Digging through trash to find history
For Robert Schuyler and his students, one town’s trash is their archaeological treasure.
Associate Curator of Penn Museum’s Historical Archaeology section, Schuyler has been working with his students for the last three years to unearth garbage from the not-so-distant past.
Schuyler and his team didn’t have to travel far to get their hands dirty—just to Vineland, N.J., in the Pine Barrens region. Why the Garden State? Schuyler explains that Vineland wasn’t settled until the mid 19th century, making it an excellent place to study modern archaeology. The close proximity to Penn’s campus, adds Schuyler, makes it convenient for students to gain experience at an actual archaeological dig.
Today, Vineland is largely a bedroom suburb for Atlantic City, but the trash deposits of townspeople from the Victorian period and early 20th century remain. With his team of undergraduate and graduate students, Schuyler hopes to find out how the town formed in the 19th century and how it developed throughout the rest of its history. “We’re looking at an American agrarian community [to see] how it was established in the Victorian period,” says Schuyler, “and how it evolved. . .to be what it is today.” To find answers, Schuyler set up a dig in the backyard garbage pit—the main means of disposal until about 1940—of a razed Victorian house.
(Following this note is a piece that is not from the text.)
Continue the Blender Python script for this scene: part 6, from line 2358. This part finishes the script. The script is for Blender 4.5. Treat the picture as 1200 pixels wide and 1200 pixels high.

So far, Schuyler and his students have found embossed bottles, a woman’s compact, broken dishes, buttons and discarded toy parts—evidence of a successful middle class household. In a nearby yard, the teams have also found concrete blocks from an early auto shop and fragments of horseshoes.
But as Schuyler will tell you, the dig won’t tell the whole story. That’s why he’s leading his students in a variety of information gathering techniques known collectively as historical ethnography. These include researching archived materials such as deeds, wills and letters, and collecting oral histories from residents.
This fall, Schuyler will wrap up work on the site and, in collaboration with the Vineland Historical and Antiquarian Society, find another in which to dig for buried treasure.
Schuyler acknowledges that the scope of his project is unusual, but says his interest in the Vineland site is both global and personal. “It’s right in our own back yard. It’s the archaeology of everybody.”